According to the present invention, machining know-how based on past machining results is accumulated for each user in the user knowledge database. Furthermore, by sharing the machining know-how with other user companies in the shared knowledge database, new knowledge can be obtained from each other. Thus, even for workers having no machining experience, reference can be made to in-house machining know-how and the machining know-how of other user companies, whereby the machining know-how can be easily reproduced.

Though the computing device 31 and the storage device 51 have been described as cloud storage prepared by the machine tool manufacturer side in the present embodiment, a computer system in the machine tool manufacturer may be used. It is desirable to form an alliance between each machine tool user and the machine tool manufacturer to expand the shared knowledge database 55.

Though an embodiment in which the user knowledge database 53 is in the storage device 51 on the machine tool manufacturer side has been described, it may be in a storage device on the machine tool user side.
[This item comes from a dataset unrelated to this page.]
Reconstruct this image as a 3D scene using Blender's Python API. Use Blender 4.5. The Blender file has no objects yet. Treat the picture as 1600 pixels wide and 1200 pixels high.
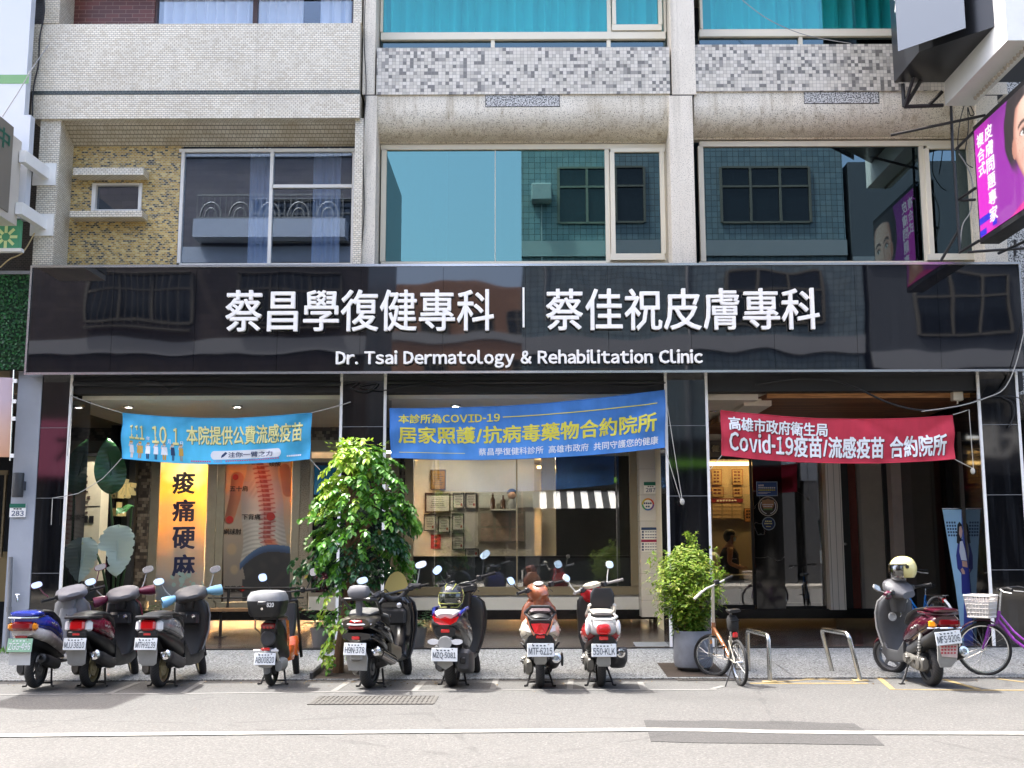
import bpy, math, random
from mathutils import Matrix, Vector
R = math.radians
PI = math.pi
random.seed(7)
sc = bpy.context.scene
COL = sc.collection

# ---------------------------------------------------------------- camera
F = 1750.0            # focal length in pixels of a 1600 px wide picture
CX, CY = 820.0, 600.0
EYE = 1.6
PITCH, ROLL = R(8.32), R(-0.2)
CAMM = Matrix.Rotation(PI / 2 + PITCH, 3, 'X') @ Matrix.Rotation(ROLL, 3, 'Z')
cam_d = bpy.data.cameras.new('camera')
cam_d.sensor_width = 36.0
cam_d.lens = F / 1600 * 36
cam_d.shift_x = (800 - CX) / 1600
cam_d.clip_end = 2000
cam = bpy.data.objects.new('camera', cam_d)
COL.objects.link(cam)
cam.location = (0, 0, EYE)
cam.rotation_euler = CAMM.to_euler()
sc.camera = cam

# ---------------------------------------------------------------- sky, sun, exposure
SUNV = Vector((-0.42, 0.20, 1.0)).normalized()
world = bpy.data.worlds.new('World')
sc.world = world
world.use_nodes = True
wnt = world.node_tree
sky = wnt.nodes.new('ShaderNodeTexSky')
sky.sky_type = 'NISHITA'
sky.sun_disc = False
sky.sun_elevation = math.asin(SUNV.z)
sky.sun_rotation = math.atan2(SUNV.x, SUNV.y)
sky.dust_density = 6.0
sky.air_density = 0.8
sky.ozone_density = 0.4
wnt.links.new(sky.outputs[0], wnt.nodes['Background'].inputs[0])
wnt.nodes['Background'].inputs[1].default_value = 0.15
sun_d = bpy.data.lights.new('sun', 'SUN')
sun_d.energy = 2.0
sun_d.angle = R(0.5)
sun_d.color = (1.0, 0.98, 0.945)
sun = bpy.data.objects.new('sun', sun_d)
COL.objects.link(sun)
sun.location = (-20, 10, 40)
sun.rotation_euler = SUNV.to_track_quat('Z', 'Y').to_euler()
sc.view_settings.view_transform = 'Standard'
sc.view_settings.look = 'None'
sc.view_settings.gamma = 1
sc.view_settings.exposure = 2.75
sc.render.engine = 'CYCLES'
sc.cycles.max_bounces = 14
sc.cycles.diffuse_bounces = 9
sc.cycles.transparent_max_bounces = 16
sc.cycles.caustics_reflective = False
sc.cycles.caustics_refractive = False
sc.cycles.use_denoising = True
sc.cycles.sample_clamp_indirect = 6

# ---------------------------------------------------------------- helpers
def W(px, py, Y):
    d = CAMM @ Vector(((px - CX) / F, (CY - py) / F, -1))
    t = Y / d.y
    return d.x * t, EYE + d.z * t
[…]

In this case, the search unit searches the data via the network 5. The machine tool manufacturer side refers to companies which provide technologies used in machine tools such as machine tool production companies, machine tool sales companies, companies which develop machine tool machining technology, machine tool parts companies, tool companies, and measuring instrument companies.

REFERENCE SIGNS LIST

• 3 Machining Support System
• 5 Network
• 17 CAM
• 17 Input Unit
• 19 Conversion Unit
• 21 Transmitting/Receiving Unit
• 31 Computing Device
• 51 Storage Device
• 53 User Knowledge Database
• 55 Shared Knowledge Database
• 57 Manufacturer Knowledge Database
• 59 Search Unit

Claims

1. A machining support system which is constituted on both a machine tool user side and a machine tool manufacturing side and in which machining information is supplied from the both sides so as to generate a machining program of a machine tool for machining a workpiece with a tool based on machining information prepared in advance, the machining support system comprising:

a transmitting/receiving unit for transmitting and receiving machining information between the machine tool user side and the machine tool manufacturer side via a network,

a first storage unit for storing the machining information for each user so as to be non-shareable, and

a second storage unit for storing the machining information so as to be shareable with other users.

2. The machining support system according to claim 1, wherein

the machining information includes shape information of the workpiece stored in a format independent of the type of the machine tool, the machining support system further comprising:

an input unit with which the shape information of the workpiece is input,

a search unit which searches for machining information including shape information of a workpiece which is similar to the shape information of the workpiece input from the input unit, and

a conversion unit which searches for machining information including information of a similar workpiece from those in the first storage unit and the second storage unit by means of the search unit, and which converts the searched machining information into data which is suitable for the desired machine tool.

3. The machining support system according to claim 1, further comprising:

a third storage unit in which the machining information of the machine tool manufacturer side is stored so as to be sharable.